We often find our selves fascinated with the rich and famous or even the rank and infamous but the Jesus guide to success calls us to the poor and lowly.


I was moved by two things I read this week that challenged me about the lepers in our world. One from a novel I am reading by Geoff Thompson. It’s raw and violent and hard to read. His main character says.


“I never trusted God. Never. God was for posh kids. I knew that that much. God didn’t come to houses where the mum’s had faces permanently bent from too many drunken beatings, and dada who had crippled minds , and kids who wore plimsolls through winter and summer because the family allowance was fighting on too many fronts.”


From an interview with Bono the lead singer of the band U2 in rolling stone magazine, Bono is a Christian and a man who is at the forefront of justice issues in the world. He says this about the church and aids.

"I'm wary of faith outside of actions. I'm wary of religiosity that ignores the wider world. In 2001, only seven percent of evangelicals polled felt it incumbent upon themselves to respond to the AIDS emergency. This appalled me. I asked for meetings with as many church leaders as would have them with me. I used my background in the Scriptures to speak to them about the so-called leprosy of our age and how I felt Christ would respond to it. And they had better get to it quickly, or they would be very much on the other side of what God was doing in the world.
Amazingly, they did respond. I couldn't believe it. It almost ruined it for me -- 'cause I love giving out about the church and Christianity. But they actually came through: Jesse Helms, you know, publicly repents for the way he thinks about AIDS."


Jesus success leads him not away from such places and people but towards them and the call to us is to follow.


Possibly the most famous Christian in the last century, an old nun in the cluttered and dirty streets of Calcutta summed up her Christian faith by saying “ I meditate on Jesus and then go and find his face amidst the faces of the dying of this city’.

Here are some questions I want to leave you with for your reflection.

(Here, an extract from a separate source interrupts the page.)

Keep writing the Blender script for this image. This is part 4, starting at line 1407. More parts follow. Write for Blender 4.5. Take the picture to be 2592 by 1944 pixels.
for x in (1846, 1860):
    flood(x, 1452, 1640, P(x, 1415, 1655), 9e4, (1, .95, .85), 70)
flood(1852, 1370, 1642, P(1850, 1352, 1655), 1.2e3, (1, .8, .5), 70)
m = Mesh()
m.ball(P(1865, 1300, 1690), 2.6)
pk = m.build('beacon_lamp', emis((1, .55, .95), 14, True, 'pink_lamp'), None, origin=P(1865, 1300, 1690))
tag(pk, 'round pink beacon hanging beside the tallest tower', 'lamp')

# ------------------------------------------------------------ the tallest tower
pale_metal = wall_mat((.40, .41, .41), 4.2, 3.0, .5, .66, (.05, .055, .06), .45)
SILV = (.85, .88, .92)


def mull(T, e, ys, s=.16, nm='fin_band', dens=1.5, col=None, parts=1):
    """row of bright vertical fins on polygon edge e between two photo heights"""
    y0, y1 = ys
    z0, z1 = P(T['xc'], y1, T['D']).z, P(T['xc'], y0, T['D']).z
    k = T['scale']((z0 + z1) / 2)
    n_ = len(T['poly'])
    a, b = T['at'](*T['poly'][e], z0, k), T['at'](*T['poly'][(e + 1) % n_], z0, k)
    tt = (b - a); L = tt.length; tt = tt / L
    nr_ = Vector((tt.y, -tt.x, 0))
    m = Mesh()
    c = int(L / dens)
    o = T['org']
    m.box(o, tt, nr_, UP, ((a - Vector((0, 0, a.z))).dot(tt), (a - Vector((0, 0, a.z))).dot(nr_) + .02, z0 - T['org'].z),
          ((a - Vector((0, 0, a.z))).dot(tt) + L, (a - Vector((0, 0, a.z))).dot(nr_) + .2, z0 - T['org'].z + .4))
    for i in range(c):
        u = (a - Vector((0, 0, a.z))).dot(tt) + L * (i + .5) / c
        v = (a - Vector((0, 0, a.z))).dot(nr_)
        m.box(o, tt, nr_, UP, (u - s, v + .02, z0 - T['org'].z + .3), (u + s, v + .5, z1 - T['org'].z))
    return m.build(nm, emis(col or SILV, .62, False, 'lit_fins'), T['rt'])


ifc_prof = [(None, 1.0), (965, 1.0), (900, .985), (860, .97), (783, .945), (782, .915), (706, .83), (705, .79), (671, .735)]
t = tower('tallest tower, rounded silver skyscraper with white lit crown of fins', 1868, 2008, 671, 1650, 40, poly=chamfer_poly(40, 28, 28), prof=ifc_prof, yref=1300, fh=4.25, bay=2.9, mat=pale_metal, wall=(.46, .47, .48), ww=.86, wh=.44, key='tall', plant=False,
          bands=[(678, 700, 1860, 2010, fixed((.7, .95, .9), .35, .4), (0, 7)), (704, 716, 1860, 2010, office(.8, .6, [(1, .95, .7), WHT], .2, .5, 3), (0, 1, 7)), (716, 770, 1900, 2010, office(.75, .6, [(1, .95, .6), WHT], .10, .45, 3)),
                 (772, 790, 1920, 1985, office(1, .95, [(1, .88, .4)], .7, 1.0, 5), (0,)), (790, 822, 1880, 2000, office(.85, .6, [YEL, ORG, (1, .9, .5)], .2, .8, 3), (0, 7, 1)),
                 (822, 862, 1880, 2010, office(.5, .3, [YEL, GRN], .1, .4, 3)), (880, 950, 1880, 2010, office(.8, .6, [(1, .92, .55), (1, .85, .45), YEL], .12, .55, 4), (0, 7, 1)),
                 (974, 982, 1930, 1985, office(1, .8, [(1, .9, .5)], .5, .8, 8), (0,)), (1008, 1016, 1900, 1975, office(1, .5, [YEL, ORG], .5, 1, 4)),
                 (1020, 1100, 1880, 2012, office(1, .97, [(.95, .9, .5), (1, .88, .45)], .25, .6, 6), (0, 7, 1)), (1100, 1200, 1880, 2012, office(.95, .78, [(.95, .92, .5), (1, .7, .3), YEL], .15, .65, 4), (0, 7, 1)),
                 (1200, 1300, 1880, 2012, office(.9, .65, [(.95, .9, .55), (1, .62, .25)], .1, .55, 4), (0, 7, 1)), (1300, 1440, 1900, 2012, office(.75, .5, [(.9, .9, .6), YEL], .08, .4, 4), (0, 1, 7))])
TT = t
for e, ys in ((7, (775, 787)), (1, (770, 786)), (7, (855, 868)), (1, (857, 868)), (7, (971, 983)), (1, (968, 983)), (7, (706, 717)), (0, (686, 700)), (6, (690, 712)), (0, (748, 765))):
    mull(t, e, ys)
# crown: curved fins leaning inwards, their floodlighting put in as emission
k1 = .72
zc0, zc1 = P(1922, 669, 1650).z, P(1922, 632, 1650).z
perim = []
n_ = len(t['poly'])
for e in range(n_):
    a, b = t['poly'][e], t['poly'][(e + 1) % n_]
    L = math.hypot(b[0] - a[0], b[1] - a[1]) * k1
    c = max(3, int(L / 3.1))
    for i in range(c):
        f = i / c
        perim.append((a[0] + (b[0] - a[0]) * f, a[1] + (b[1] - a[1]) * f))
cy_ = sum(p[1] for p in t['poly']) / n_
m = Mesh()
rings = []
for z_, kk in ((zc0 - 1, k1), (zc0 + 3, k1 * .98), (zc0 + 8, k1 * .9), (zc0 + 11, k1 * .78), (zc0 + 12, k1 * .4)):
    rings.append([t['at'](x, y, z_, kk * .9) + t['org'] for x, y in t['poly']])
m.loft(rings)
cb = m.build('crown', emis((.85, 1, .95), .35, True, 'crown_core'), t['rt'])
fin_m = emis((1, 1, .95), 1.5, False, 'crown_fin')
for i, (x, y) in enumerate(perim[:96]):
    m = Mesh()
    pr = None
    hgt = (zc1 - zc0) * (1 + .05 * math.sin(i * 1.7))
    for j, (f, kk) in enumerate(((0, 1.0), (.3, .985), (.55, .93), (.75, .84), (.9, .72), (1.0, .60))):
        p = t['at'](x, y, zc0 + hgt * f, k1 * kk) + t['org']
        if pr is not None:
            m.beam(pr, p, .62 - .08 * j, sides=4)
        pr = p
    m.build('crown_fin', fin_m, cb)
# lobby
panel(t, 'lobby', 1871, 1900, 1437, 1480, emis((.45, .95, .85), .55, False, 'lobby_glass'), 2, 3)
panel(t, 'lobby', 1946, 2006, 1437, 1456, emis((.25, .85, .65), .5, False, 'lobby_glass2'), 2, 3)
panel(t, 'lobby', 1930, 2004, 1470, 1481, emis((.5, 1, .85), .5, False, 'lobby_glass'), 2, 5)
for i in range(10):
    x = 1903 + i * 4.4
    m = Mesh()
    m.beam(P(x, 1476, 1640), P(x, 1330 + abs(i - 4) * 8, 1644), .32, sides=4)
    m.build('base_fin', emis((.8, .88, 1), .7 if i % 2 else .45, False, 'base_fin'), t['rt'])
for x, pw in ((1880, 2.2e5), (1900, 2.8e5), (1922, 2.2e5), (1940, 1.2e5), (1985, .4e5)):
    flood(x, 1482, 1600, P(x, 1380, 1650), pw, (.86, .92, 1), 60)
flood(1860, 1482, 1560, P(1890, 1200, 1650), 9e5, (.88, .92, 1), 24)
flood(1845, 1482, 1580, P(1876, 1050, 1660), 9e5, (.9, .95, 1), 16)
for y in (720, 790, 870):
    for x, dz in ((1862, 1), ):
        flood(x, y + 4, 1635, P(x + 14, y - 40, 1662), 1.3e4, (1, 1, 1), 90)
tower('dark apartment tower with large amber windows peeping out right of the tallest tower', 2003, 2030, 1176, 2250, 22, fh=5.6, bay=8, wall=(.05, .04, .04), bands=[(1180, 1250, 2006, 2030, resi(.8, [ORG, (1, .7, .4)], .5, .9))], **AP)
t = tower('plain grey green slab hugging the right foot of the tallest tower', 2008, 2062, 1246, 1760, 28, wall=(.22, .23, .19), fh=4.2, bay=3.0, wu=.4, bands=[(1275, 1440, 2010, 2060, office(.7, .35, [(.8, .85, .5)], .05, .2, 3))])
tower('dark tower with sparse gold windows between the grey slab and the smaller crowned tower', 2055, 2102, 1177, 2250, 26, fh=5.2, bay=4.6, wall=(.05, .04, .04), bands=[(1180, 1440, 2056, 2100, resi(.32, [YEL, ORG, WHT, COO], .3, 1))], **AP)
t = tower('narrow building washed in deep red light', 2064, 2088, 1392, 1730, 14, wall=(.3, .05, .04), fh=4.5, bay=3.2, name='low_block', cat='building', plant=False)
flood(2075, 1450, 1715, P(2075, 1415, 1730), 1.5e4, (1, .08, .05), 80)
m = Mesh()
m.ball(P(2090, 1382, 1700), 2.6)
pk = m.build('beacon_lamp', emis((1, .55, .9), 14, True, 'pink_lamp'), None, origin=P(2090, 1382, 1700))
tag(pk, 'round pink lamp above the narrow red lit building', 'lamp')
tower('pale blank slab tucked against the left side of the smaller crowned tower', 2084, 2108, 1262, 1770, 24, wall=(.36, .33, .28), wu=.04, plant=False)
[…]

In them I hope you will have an encounter of the Jesus kind.


In what ways is Jesus calling you not to stay but rather to go to the solitary place and pray?

How do our lives our priorities and time and successes align with God’s purpose for us?

Who are the lepers that Jesus is inviting you to risk reaching out and touching with his healing hand?

 In the answer to these we may not find success as the world defines it but Jesus and things of eternal value.